Oskarżony choruje na raka?
Do czasu rozpoczęcia procesu Ryszard C. osadzony jest w areszcie śledczym w Piotrkowie Trybunalskim. Jego obrońcą z urzędu został Maciej Krakowiński. Adwokat ujawnił, że Ryszard C. szczegółowe wyjaśnienia złoży dopiero podczas rozprawy.
Oskarżony - jako niebezpieczny przestępca - przebywa w pojedynczej celi, która monitorowana jest przez całą dobę. Zachowuje się spokojnie. Funkcjonariusze służby więziennej nie mają zastrzeżeń do jego zachowania. W celi czyta gazety i słucha radia. Oprócz obrońcy nikt go nie odwiedza.

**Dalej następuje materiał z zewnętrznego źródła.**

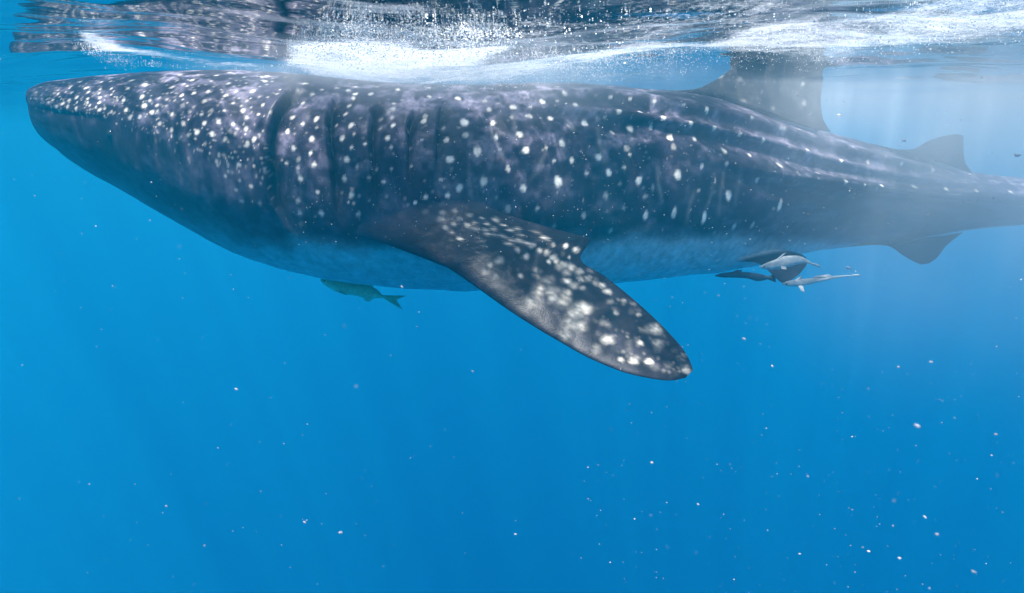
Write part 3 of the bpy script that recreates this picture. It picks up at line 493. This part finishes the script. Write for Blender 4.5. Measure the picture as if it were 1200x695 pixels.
# ------------------------------------------------------------------ fish that follow the shark
def fish(name, label, cat, spine, top, bot, depth, wfac, color_top, color_belly, fins, group=None, yaw=0.0, eye=None):
    """spine: x range; top / bot: outline points; fins: list of polygons given as (root a, root b, tip b, tip a)"""
    top, bot = np.array(top, float), np.array(bot, float); n, mt = 60, 20
    x = np.linspace(top[0, 0], top[-1, 0], n); a = pchip(top[:, 0], top[:, 1], x); b = pchip(bot[:, 0], bot[:, 1], x)
    d = depth+yaw*(x-x.mean())/100; pt, pb = at(x, a, d), at(x, b, d); c = (pt+pb)/2; h = np.linalg.norm(pt-pb, axis=1)/2
    tg = np.gradient(c, axis=0); tg /= np.linalg.norm(tg, axis=1)[:, None]; up = (pt-pb); up /= np.linalg.norm(up, axis=1)[:, None]+1e-9
    lt = np.cross(tg, up); lt *= np.where(lt[:, 1] > 0, -1, 1)[:, None]
    t_ = np.arange(mt)*2*math.pi/mt
    Q = c[:, None]+up[:, None]*(h[:, None]*np.cos(t_))[..., None]+lt[:, None]*(h[:, None]*wfac*np.sin(t_))[..., None]
    mixv = sstep(-.25, .35, np.cos(t_))[None, :, None]
    C_ = np.broadcast_to(np.array(color_belly)*(1-mixv)+np.array(color_top)*mixv, Q.shape).copy()
    G = np.arange(n*mt).reshape(n, mt); G2 = np.roll(G, -1, 1)
    F4 = [np.stack([G[:-1], G2[:-1], G2[1:], G[1:]], -1).reshape(-1, 4)]
    F3 = [np.stack([G[0], np.full(mt, n*mt), G2[0]], -1), np.stack([G[-1], G2[-1], np.full(mt, n*mt+1)], -1)]
    Vv = [Q.reshape(-1, 3), c[[0, -1]]]; Cv = [C_.reshape(-1, 3), np.array([color_top, color_top])]; cnt = n*mt+2
    for poly, dd, colr in fins:             # thin lens-shaped fins with a swollen root
        A0, B0, B1, A1 = [np.array(p, float) for p in poly]; k = 8
        for s in range(1):
            g1 = np.linspace(0, 1, k+1); V_ = []
            for v_ in g1:
                pa, pb_ = A0+(A1-A0)*v_, B0+(B1-B0)*v_
                e0 = np.linspace(0, 1, k+1); pts = pa[None]+(pb_-pa)[None]*e0[:, None]
                dep = depth+yaw*(pts[:, 0]-x.mean())/100+dd*v_
                w3 = at(pts[:, 0], pts[:, 1], dep); tk = .010*(1-.8*v_)*np.sin(e0*math.pi)+.0008
                V_.append(np.stack([w3-np.array([0, 1, 0])*tk[:, None], w3+np.array([0, 1, 0])*tk[:, None]], 1))
            V_ = np.array(V_)              # (row, col, side, 3)
            idx = cnt+np.arange(V_[..., 0].size).reshape(V_.shape[:3])
            for sd_ in (0, 1):
                q = np.stack([idx[:-1, :-1, sd_], idx[1:, :-1, sd_], idx[1:, 1:, sd_], idx[:-1, 1:, sd_]], -1).reshape(-1, 4)
                F4.append(q if sd_ == 0 else q[:, ::-1])
            rim = np.concatenate([idx[0, :-1], idx[:-1, -1], idx[-1, :0:-1], idx[:0:-1, 0]]); r2 = np.roll(rim, -1, 0)
            F4.append(np.stack([rim[:, 0], r2[:, 0], r2[:, 1], rim[:, 1]], -1))
            Vv.append(V_.reshape(-1, 3)); Cv.append(np.broadcast_to(np.array(colr), (V_[..., 0].size, 3))); cnt += V_[..., 0].size
    V = np.concatenate(Vv); org = c[n//2].copy()
    o = mesh_obj(name, V-org, [np.concatenate(F4), np.concatenate(F3)], skin_mat(name+'_skin', .4, .25, 30, .1), color=np.concatenate(Cv)); o.location = org
    tag(o, label, cat, group)
    if eye is not None:
        p = at(eye[0], eye[1], depth+yaw*(eye[0]-x.mean())/100); k = int(np.argmin(np.abs(x-eye[0])))
        V, F = ellipsoid((0, 0, 0), (.008, .005, .008), 6, 10); e = mesh_obj('eye', V, F, eye_m, parent=o); e.location = p+lt[k]*h[k]*wfac*.86-org
    return o
OL, OB = (.34, .44, .26), (.50, .58, .40)
fish('forked_tail_fish', 'olive brown fish with a forked tail swimming beneath the shark\'s belly', 'fish', None,
     [(376,327),(380,325.5),(393,328.5),(415,332),(433,335),(443,340),(449,346),(455,347.5)], [(376,330),(382,335),(399,343.5),(417,346.5),(431,350),(441,349.5),(449,349.5),(455,350)], 4.55, .62, OL, OB,
     [([(449,346),(450,350),(472,363),(464,351)], 0, OL), ([(449,346),(450,350),(464,351.5),(476,346.5)], 0, OL), ([(424,346),(438,349),(434,353.5),(428,352.5)], 0, OB), ([(405,331),(438,338),(437,335),(418,330.5)], 0, OL), ([(391,338),(397,340),(408,346),(403,345)], -.06, OL)], eye=(380.5,329), yaw=.05)
WH, SI = (.20, .24, .27), (.34, .38, .40)
fish('remora', 'pale remora riding against the shark\'s dark pelvic fin, upper of two', 'fish', None,
     [(890,312.5),(896,309),(908,304.5),(920,300),(932,299.5),(940,301),(947,305),(952,308)], [(890,314),(900,316),(914,315),(926,312.5),(936,309.5),(943,308.5),(948,309),(952,310)], 4.95, .55, WH, SI,
     [([(951,308),(951,310),(962,314),(959,309.5)], 0, WH), ([(909,304.5),(916,302),(921,296),(917,298)], 0, WH), ([(915,311),(921,312),(922,316),(916,315)], -.08, SI)], group='remoras under the whale shark', eye=(895,312.5), yaw=.1)
fish('remora', 'slim pale remora with a long thin tail swimming below the pelvic fin', 'fish', None,
     [(917,331.5),(925,329),(935,327.5),(945,326.5),(960,325),(975,323.6),(990,322.6),(1002,322.3)], [(917,333.8),(926,335.8),(938,335.5),(948,333.5),(962,330),(976,327),(990,324.5),(1002,323)], 4.95, .7, WH, SI,
     [([(934,333),(941,333),(943,343),(939,341)], -.05, SI), ([(930,329),(939,328),(940,323),(936,325)], 0, WH), ([(952,325.5),(975,323.8),(972,321.5),(957,323.2)], 0, WH), ([(999,321.8),(999,323.2),(1008,324),(1007,321)], 0, WH)], group='remoras under the whale shark', eye=(921,332.2), yaw=.1)
DK = (.03, .035, .05)
fish('remora', 'dark blue remora pressed under the shark\'s belly ahead of the pelvic fin', 'fish', None,
     [(838,322.3),(848,319.5),(862,318.5),(876,319),(888,320.5),(902,324)], [(838,323.8),(848,325.3),(862,325.5),(876,326.5),(888,329.5),(902,327)], 5.0, .7, DK, DK,
     [([(900,323.5),(900,327.5),(909,331),(909,321)], 0, DK), ([(856,319.5),(868,319.5),(870,317),(864,316)], 0, DK)], group='remoras under the whale shark', yaw=.08)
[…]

Prokuratorzy nadal nie chcą mówić o stanie zdrowia podejrzanego i odnieść się do informacji o jego rzekomej chorobie nowotworowej. Ryszard C. sam miał mówić podczas przesłuchania przez policjantów, że jest chory na raka.
Ryszard C. w śledztwie albo przyznawał się do winy, albo odmawiał odpowiedzi na to pytanie. Konsekwentnie odmawiał składania wyjaśnień. Grozi mu dożywocie.